— Begin —

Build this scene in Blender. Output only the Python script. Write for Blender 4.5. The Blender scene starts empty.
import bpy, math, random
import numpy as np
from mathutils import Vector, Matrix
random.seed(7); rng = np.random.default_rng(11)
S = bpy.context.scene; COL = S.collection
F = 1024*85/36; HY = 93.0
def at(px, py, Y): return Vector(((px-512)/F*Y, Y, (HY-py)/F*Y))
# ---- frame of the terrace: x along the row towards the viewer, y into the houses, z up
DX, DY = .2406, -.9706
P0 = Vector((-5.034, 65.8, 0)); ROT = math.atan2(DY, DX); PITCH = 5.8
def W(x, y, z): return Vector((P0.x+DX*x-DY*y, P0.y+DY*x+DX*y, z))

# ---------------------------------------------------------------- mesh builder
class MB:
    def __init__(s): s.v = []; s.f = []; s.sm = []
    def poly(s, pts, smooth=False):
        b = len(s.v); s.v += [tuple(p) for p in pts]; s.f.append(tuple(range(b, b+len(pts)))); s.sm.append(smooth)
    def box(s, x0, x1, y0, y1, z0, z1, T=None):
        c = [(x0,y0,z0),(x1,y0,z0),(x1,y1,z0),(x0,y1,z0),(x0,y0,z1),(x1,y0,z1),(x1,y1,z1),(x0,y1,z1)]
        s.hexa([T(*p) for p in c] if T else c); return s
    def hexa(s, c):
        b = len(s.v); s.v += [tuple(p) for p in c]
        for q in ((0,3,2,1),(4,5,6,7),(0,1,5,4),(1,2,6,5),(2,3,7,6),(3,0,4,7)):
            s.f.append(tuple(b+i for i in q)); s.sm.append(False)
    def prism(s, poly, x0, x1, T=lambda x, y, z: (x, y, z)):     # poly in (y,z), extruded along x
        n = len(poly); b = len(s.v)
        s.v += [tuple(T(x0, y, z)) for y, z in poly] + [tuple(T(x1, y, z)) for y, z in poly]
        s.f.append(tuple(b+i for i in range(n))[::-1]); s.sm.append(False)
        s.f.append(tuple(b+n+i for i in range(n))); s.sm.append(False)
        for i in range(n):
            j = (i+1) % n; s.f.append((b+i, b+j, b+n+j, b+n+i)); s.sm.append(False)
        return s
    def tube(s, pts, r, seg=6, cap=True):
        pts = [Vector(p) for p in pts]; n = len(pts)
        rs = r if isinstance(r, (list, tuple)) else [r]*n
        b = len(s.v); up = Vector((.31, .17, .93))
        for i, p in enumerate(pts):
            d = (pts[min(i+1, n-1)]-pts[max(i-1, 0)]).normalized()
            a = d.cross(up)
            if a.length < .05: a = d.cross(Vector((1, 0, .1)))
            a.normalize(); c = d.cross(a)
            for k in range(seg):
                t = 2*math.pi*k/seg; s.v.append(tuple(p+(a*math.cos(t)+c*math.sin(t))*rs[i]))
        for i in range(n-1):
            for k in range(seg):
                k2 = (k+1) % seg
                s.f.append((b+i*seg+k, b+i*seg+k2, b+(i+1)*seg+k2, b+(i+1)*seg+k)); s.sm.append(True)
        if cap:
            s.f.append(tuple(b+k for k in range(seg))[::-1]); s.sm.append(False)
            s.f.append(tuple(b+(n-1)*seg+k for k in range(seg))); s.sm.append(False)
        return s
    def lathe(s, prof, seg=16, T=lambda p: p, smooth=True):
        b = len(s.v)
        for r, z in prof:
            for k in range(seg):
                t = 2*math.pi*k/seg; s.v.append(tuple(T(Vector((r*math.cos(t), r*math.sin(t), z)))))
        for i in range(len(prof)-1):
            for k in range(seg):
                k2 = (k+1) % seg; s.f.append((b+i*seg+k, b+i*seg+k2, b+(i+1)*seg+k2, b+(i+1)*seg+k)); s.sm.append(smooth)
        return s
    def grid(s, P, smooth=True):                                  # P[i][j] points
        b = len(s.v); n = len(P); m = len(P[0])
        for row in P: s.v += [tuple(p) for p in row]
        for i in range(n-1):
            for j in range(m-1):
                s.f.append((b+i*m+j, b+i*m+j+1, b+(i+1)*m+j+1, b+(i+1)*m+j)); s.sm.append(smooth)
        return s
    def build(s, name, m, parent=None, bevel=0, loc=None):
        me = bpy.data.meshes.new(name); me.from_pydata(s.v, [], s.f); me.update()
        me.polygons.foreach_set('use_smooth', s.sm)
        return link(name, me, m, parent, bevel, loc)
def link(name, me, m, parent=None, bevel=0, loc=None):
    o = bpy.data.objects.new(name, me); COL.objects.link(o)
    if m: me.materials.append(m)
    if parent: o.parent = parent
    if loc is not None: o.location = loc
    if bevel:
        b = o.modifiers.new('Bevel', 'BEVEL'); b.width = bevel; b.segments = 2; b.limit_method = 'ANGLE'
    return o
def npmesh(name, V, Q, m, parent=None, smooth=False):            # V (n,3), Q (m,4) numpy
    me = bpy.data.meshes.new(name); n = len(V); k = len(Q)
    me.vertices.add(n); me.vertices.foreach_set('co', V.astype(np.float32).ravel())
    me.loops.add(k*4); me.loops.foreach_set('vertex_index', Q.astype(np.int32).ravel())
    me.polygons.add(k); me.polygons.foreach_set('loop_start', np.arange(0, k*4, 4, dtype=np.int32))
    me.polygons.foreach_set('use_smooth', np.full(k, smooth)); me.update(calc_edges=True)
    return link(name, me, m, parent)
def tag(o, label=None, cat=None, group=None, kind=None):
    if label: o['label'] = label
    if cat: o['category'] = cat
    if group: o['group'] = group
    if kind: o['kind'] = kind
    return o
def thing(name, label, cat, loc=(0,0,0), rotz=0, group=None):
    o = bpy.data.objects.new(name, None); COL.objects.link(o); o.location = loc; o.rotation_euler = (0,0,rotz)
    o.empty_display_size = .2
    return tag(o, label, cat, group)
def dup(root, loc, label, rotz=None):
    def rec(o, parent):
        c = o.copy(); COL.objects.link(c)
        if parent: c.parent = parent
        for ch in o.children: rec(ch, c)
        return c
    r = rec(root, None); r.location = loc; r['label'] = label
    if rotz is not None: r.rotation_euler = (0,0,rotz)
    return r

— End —

▶ _WHAT YOU SHOULD DO_
Please print exactly what appears from the first line of the data through the line with "def W(x, y, z): return", including both of those lines and nothing past them.

▶ _EXERCISE RESPONSE_
Build this scene in Blender. Output only the Python script. Write for Blender 4.5. The Blender scene starts empty.
import bpy, math, random
import numpy as np
from mathutils import Vector, Matrix
random.seed(7); rng = np.random.default_rng(11)
S = bpy.context.scene; COL = S.collection
F = 1024*85/36; HY = 93.0
def at(px, py, Y): return Vector(((px-512)/F*Y, Y, (HY-py)/F*Y))
# ---- frame of the terrace: x along the row towards the viewer, y into the houses, z up
DX, DY = .2406, -.9706
P0 = Vector((-5.034, 65.8, 0)); ROT = math.atan2(DY, DX); PITCH = 5.8
def W(x, y, z): return Vector((P0.x+DX*x-DY*y, P0.y+DY*x+DX*y, z))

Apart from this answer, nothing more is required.